Task requirements =
Set the lines down again exactly, first line through the line that contains "COL = SC.collection", with no pictures.

Given information =
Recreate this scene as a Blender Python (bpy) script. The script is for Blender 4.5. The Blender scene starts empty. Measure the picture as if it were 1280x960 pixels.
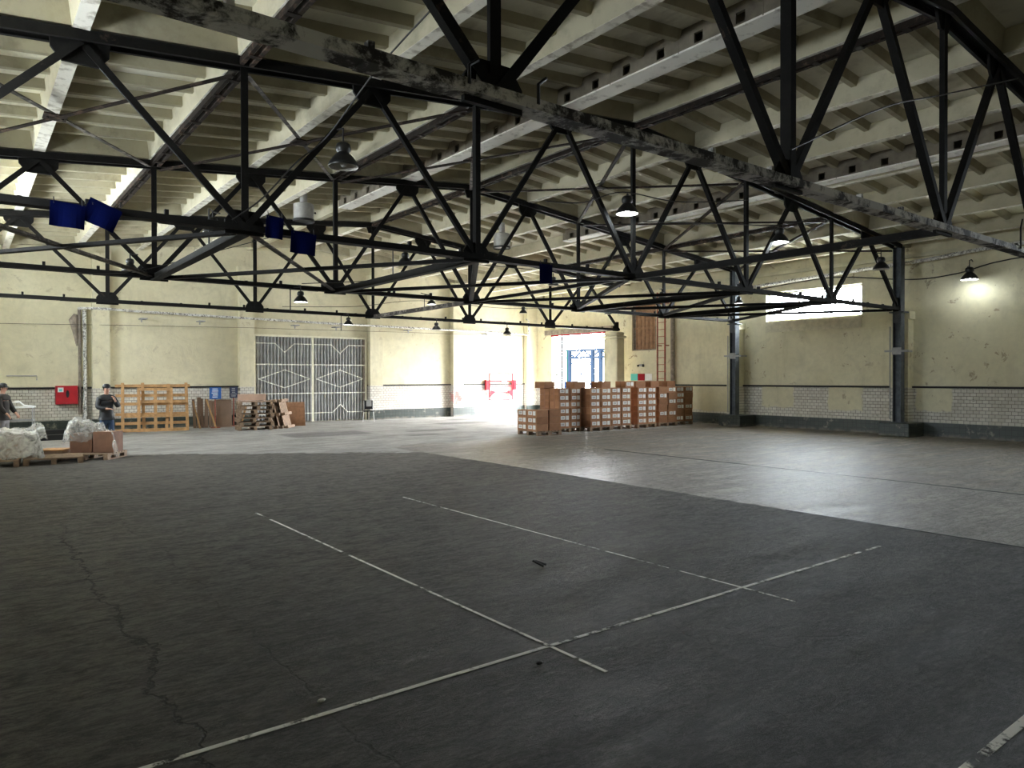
import bpy, math, random
from mathutils import Vector, Matrix, noise
random.seed(7)
PI = math.pi
SC = bpy.context.scene
COL = SC.collection

# ------------------------------------------------------------------ node helpers
class NT:
    def __init__(s, name):
        s.mat = bpy.data.materials.new(name); s.mat.use_nodes = True
        s.t = s.mat.node_tree; s.t.nodes.clear()
        s.out = s.t.nodes.new('ShaderNodeOutputMaterial')
        s.b = s.t.nodes.new('ShaderNodeBsdfPrincipled')
        s.t.links.new(s.b.outputs[0], s.out.inputs[0])
        s._xyz = None
    def link(s, a, b): s.t.links.new(a, b)
    def put(s, sock, v):
        if isinstance(v, bpy.types.NodeSocket): s.link(v, sock)
        elif isinstance(v, (tuple, list)) and len(v) == 3 and sock.type == 'RGBA': sock.default_value = (*v, 1)
        else: sock.default_value = v
    def m(s, op, a, b=0.0, c=0.0):
        n = s.t.nodes.new('ShaderNodeMath'); n.operation = op
        s.put(n.inputs[0], a); s.put(n.inputs[1], b); s.put(n.inputs[2], c); return n.outputs[0]
    def pos(s, obj=False):
        if obj:
            return s.t.nodes.new('ShaderNodeTexCoord').outputs['Object']
        return s.t.nodes.new('ShaderNodeNewGeometry').outputs['Position']
    def xyz(s):
        if not s._xyz:
            n = s.t.nodes.new('ShaderNodeSeparateXYZ'); s.link(s.pos(), n.inputs[0]); s._xyz = n.outputs
        return s._xyz
    def noise(s, scale, detail=4, rough=.6, vec=None, stretch=None, dist=0.0):
        n = s.t.nodes.new('ShaderNodeTexNoise')
        n.inputs['Scale'].default_value = scale; n.inputs['Detail'].default_value = detail
        n.inputs['Roughness'].default_value = rough; n.inputs['Distortion'].default_value = dist
        v = vec or s.pos()
        if stretch:
            mp = s.t.nodes.new('ShaderNodeMapping'); mp.inputs['Scale'].default_value = stretch
            s.link(v, mp.inputs[0]); v = mp.outputs[0]
        s.link(v, n.inputs[0]); return n.outputs['Fac']
    def step(s, v, a, b):
        n = s.t.nodes.new('ShaderNodeMapRange'); s.put(n.inputs[0], v)
        s.put(n.inputs[1], a); s.put(n.inputs[2], b); n.inputs[3].default_value = 0; n.inputs[4].default_value = 1
        return n.outputs[0]
    def mix(s, f, a, b, mode='MIX'):
        n = s.t.nodes.new('ShaderNodeMix'); n.data_type = 'RGBA'; n.blend_type = mode
        s.put(n.inputs[0], f); s.put(n.inputs[6], a); s.put(n.inputs[7], b); return n.outputs[2]
    def bump(s, h, strength=.4, dist=.02):
        n = s.t.nodes.new('ShaderNodeBump'); n.inputs['Strength'].default_value = strength
        n.inputs['Distance'].default_value = dist; s.put(n.inputs['Height'], h)
        s.link(n.outputs[0], s.b.inputs['Normal'])
    def box(s, u0, u1, v0, v1, soft=.01):
        x, y, z = s.xyz()
        return s.rng(x, u0, u1, soft, y, v0, v1)
    def rng(s, x, a, b, soft, y=None, c=0, d=0):
        r = s.m('MULTIPLY', s.step(x, a - soft, a + soft), s.step(x, b + soft, b - soft))
        if y is not None:
            r = s.m('MULTIPLY', r, s.m('MULTIPLY', s.step(y, c - soft, c + soft), s.step(y, d + soft, d - soft)))
        return r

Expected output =
Recreate this scene as a Blender Python (bpy) script. The script is for Blender 4.5. The Blender scene starts empty. Measure the picture as if it were 1280x960 pixels.
import bpy, math, random
from mathutils import Vector, Matrix, noise
random.seed(7)
PI = math.pi
SC = bpy.context.scene
COL = SC.collection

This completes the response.